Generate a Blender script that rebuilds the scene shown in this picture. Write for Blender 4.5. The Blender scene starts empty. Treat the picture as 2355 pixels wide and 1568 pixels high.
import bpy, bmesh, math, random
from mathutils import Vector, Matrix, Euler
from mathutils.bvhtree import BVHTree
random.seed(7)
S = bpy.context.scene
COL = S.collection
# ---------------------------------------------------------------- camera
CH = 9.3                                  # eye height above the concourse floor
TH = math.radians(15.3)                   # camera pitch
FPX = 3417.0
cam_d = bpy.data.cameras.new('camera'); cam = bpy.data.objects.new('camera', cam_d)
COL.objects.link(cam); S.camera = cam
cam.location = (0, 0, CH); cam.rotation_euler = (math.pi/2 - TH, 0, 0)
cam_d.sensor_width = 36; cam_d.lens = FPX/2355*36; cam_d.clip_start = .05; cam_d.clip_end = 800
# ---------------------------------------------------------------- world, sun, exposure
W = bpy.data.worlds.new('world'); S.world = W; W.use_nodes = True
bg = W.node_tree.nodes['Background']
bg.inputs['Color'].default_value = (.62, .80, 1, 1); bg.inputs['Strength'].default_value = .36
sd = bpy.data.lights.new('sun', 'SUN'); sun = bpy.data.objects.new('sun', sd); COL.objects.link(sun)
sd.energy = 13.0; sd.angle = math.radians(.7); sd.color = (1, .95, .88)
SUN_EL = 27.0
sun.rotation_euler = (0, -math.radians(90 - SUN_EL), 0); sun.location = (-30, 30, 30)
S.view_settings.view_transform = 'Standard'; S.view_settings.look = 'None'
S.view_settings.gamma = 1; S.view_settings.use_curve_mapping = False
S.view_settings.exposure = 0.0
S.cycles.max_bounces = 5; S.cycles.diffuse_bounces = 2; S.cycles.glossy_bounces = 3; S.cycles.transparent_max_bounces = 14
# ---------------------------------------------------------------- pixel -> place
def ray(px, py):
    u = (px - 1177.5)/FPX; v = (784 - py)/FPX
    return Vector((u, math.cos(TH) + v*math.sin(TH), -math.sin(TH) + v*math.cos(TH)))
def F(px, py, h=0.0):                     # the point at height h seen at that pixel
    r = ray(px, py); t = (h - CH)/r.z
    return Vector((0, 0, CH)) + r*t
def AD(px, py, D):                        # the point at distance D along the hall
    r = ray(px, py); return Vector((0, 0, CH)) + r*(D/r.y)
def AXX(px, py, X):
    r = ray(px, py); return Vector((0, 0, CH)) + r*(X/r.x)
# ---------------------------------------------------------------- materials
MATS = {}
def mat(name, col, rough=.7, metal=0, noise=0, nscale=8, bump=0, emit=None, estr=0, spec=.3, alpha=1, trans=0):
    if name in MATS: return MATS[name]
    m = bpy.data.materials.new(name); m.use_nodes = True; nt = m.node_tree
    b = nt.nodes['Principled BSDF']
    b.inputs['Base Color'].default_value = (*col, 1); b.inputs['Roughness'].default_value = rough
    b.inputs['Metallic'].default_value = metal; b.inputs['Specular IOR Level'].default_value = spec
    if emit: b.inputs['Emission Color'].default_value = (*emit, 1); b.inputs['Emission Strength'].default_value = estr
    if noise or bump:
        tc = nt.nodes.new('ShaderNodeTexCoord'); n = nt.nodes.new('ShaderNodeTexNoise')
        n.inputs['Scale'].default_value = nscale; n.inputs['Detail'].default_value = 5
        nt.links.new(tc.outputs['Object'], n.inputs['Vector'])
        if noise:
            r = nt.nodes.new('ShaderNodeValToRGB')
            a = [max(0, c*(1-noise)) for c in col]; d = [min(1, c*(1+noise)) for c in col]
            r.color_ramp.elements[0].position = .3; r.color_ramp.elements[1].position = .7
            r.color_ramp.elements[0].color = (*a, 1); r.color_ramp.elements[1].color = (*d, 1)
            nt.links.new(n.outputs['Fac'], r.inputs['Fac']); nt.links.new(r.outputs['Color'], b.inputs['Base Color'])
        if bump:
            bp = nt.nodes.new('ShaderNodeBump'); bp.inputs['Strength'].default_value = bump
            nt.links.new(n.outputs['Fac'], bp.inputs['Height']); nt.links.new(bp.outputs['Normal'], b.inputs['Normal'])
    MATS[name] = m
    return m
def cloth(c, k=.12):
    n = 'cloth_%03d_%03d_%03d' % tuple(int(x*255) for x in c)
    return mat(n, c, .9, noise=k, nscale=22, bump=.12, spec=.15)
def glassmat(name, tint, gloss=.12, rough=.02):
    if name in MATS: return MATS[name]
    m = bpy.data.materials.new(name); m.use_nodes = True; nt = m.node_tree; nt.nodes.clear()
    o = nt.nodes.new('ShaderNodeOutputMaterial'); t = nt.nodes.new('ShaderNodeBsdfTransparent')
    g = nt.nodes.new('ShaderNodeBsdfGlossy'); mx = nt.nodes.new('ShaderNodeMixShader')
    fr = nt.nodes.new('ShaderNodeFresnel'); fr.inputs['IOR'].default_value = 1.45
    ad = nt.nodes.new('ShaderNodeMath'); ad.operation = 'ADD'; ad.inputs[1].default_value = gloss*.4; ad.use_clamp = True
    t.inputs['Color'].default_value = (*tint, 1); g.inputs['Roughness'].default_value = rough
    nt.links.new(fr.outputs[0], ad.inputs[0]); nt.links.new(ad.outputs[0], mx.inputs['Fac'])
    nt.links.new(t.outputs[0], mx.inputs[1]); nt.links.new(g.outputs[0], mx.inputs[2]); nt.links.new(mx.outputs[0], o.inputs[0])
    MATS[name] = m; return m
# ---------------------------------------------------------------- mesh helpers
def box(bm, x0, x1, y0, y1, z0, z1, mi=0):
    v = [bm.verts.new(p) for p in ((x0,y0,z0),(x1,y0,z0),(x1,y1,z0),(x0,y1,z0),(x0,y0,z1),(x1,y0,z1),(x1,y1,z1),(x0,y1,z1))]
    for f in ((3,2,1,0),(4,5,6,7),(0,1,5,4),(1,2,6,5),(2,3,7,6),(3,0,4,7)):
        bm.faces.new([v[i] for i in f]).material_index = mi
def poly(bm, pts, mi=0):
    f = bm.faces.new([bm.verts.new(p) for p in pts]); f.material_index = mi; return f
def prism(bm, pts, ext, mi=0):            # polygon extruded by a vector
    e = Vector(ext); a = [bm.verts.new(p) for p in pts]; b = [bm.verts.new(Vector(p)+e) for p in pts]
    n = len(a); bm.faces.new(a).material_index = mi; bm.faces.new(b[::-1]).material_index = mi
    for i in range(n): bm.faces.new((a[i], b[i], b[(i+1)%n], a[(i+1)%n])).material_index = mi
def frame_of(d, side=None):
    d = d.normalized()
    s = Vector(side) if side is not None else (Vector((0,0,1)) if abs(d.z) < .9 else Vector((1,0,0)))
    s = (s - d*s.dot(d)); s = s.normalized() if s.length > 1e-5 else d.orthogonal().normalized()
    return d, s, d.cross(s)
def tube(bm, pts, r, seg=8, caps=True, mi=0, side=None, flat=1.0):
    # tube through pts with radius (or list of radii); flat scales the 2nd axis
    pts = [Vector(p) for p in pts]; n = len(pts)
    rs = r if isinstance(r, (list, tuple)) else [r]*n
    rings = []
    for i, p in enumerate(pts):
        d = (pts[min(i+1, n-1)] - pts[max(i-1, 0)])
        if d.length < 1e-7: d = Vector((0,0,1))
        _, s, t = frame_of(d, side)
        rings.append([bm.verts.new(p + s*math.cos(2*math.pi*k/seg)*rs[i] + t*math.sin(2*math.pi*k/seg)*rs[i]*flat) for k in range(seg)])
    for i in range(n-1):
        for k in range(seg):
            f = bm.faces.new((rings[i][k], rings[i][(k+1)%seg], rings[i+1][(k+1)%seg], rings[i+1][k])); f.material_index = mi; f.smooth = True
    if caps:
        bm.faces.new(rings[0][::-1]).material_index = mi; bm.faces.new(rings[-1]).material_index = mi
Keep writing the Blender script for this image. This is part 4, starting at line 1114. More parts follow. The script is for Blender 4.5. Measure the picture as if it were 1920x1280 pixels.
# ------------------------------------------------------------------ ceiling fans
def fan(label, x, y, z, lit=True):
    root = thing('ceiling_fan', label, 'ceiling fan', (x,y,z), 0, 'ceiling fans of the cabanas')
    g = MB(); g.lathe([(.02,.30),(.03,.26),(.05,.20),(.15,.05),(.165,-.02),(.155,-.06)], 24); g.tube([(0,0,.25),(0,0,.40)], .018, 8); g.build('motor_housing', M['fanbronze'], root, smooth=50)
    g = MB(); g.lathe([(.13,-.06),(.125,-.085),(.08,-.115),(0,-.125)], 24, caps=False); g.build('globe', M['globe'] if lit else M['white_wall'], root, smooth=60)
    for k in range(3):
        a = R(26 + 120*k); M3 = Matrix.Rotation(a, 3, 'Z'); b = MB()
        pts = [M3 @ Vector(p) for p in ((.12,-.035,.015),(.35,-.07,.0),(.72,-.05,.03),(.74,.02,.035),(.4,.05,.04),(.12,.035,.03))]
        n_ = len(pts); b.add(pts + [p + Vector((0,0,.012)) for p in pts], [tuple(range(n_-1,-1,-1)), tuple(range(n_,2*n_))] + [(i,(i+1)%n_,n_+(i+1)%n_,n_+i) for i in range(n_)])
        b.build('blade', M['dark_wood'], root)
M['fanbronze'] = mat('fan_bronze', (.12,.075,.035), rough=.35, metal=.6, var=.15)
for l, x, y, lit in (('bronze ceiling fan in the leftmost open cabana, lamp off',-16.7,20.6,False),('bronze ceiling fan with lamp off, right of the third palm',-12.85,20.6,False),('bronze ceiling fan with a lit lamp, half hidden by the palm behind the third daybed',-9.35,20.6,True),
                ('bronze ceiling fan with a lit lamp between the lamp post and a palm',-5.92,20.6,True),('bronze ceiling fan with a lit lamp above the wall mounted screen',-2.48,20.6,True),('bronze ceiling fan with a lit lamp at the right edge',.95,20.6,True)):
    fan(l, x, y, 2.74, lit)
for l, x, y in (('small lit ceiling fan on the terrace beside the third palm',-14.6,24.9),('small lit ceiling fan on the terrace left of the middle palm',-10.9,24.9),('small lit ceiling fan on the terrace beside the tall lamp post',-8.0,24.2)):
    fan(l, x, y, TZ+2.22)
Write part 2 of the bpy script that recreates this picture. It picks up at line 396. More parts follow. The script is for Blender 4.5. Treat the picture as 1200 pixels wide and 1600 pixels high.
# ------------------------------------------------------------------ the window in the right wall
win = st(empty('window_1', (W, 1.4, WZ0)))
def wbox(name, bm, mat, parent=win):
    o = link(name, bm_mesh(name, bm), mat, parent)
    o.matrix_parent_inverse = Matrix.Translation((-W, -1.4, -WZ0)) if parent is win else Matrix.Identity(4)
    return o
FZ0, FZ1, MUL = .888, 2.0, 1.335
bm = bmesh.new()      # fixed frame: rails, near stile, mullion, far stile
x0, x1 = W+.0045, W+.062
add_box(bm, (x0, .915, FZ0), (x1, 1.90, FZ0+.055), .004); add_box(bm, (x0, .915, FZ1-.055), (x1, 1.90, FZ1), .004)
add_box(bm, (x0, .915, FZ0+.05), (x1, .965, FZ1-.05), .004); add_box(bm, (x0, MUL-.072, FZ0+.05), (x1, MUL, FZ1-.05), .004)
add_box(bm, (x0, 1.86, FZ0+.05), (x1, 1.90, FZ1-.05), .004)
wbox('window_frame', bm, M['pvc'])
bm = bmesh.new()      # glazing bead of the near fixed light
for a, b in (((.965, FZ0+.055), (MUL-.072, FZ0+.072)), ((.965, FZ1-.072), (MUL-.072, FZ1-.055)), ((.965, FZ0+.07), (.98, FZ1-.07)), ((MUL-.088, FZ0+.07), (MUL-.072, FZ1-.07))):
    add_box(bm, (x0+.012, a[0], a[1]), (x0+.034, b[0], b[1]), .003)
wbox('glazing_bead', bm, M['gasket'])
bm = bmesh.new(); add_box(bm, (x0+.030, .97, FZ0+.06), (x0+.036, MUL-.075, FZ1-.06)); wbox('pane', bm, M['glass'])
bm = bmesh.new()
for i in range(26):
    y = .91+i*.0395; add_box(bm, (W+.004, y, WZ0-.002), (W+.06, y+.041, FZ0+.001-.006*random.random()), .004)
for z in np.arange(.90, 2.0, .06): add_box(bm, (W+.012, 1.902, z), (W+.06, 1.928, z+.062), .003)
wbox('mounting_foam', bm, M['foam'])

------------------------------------

= EXERCISE TASK =
Filter the records for lines holding the string "More". Copy each one.

= SOLVED PROBLEM =
Keep writing the Blender script for this image. This is part 4, starting at line 1114. More parts follow. The script is for Blender 4.5. Measure the picture as if it were 1920x1280 pixels.
Write part 2 of the bpy script that recreates this picture. It picks up at line 396. More parts follow. The script is for Blender 4.5. Treat the picture as 1200 pixels wide and 1600 pixels high.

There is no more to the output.